Last week's NATO summit increased efforts to assist Ukraine in taking the fight to Russia, but "the escalation of the conflict needs to cease", and "the situation is incredibly dangerous", experts say.
"Twenty-five thousand more soldiers will be dead by now, and nothing will have changed for the better," said Sourabh Gupta, a senior fellow at the Institute for China-America Studies in Washington.
"Why not try to stop the fighting right now and try to have some sort of a cease-fire? But the West's actions are not moving in that direction at this point of time."
At a live dialogue on the summit on Thursday, Helga Zepp-LaRouche, founder of the Schiller Institute, a political and economic think tank in Germany, said: "If you look at it from the side of NATO, there is no option of diplomatic solution of going back to any kind of negotiations. There is only the policy of defeating Russia."
The three-day NATO summit was held in Washington from Tuesday to Thursday.
During a post-summit news conference in Washington, the alliance's Secretary-General Jens Stoltenberg said, "At this summit, we are turning a corner and putting in place the foundations for Ukraine to prevail."
Gupta said the West's approach is not helping matters because they should be pushing Ukraine to have some conversations with Russia to de-escalate the situation and reach a cease-fire now. "They are fueling the conflict by providing more arms," he said, mentioning that the European members of NATO and the US have been continuing with "their sanctions routinely".
NATO members have been taking different approaches to how Ukraine can use the military aid they provide — some, for now, only allow the weapons to be used inside Russia's border against targets that support Russia's special military operation in Ukraine, while some support Ukraine using them to strike targets deep inside Russia.
During the summit, Ukrainian President Volodymyr Zelensky called for lifting all the limitations to "win" and "prevail".
Zepp-LaRouche said, "This idea that what is now being pushed practically by all of NATO, that all weapon systems can be used deep into the territory of Russia, is a prescription that sooner or later we will reach a point of no return."

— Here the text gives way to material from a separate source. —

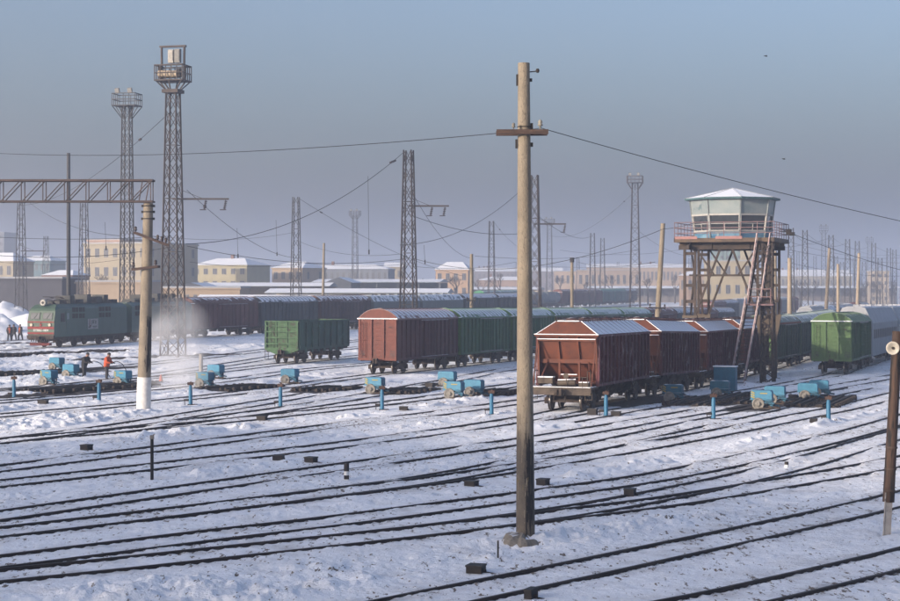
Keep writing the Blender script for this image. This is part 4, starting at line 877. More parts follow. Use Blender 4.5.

According to her analysis, the accusation of NATO is that Russian President Vladimir Putin's intentions include reinstating the Soviet Union and acquiring Ukraine and "will not stop". Zepp-LaRouche described this accusation as "arrogance".
"I have not seen any fact, any proof that accusation is truthful, but the entire NATO behavior rests on that characterization of Putin's intentions supposedly.
"But that arrogance of the so-called collective West is the problem. Because it is that arrogance which prevents these people from seeing the world as it is."
Plan triggering response
In a joint statement with the German government on Wednesday, the White House said the "episodic deployments" of more advanced long-range missiles to Germany will begin in 2026.
Both sides said this plan demonstrates the US' "commitment to NATO and its contribution to the defense of Europe", which triggered Russia's vow of a "military response".And in a common declaration on Wednesday, leaders of NATO countries said Ukraine is on an "irreversible path" to NATO membership.
Zepp-LaRouche compared these actions to the 1962 Cuban missile crisis, saying, "It is a legitimate security interest of Russia to make that point."
She also talked about the expansion of NATO, its policy of "expanding to the east to encircle Russia more and more to now add to that, to encircle China", which is "very dangerous".
"What business do they have to try to expand to a global system all over the world trying to contain Russia and China?" She asked, also pointing out that countries of the Global South do not agree with that and insist on building their own system.
"It is very rational. It's very understandable. It's legitimate. Nobody has the right to impose their will on the majority of the world population, which is what these countries are, who together represent 85 percent of the human population," she said.
"The best way to resolve it is to go in the direction of sovereignty. The Five Principles of Peaceful Coexistence are a model, out of which all of international law came. The UN Charter is in cohesion with that."
The NATO declaration also called China a "decisive enabler" of the Russia-Ukraine conflict. Chinese Foreign Minister Wang Yi said China will never accept the "unfounded accusations" over a phone call with his Dutch counterpart Caspar Veldkamp.
Gupta said NATO's claim on China is "absurd but not surprising".
"They don't have any specific follow-up plans to punish China for its alleged behavior, whether it be so-called economic coercion or decisive enabler," he said. "This case-by-case characterization seems to me to be just one way to get headlines in the 24-hour news cycle."
He said it might come to a point, maybe this year or the next, when there will be "complete exhaustion "for all the main parties fighting the conflict, and their backers.
"But the West will realize that the front lines are not going to change and that we now need a political solution to at least stop the war," he said.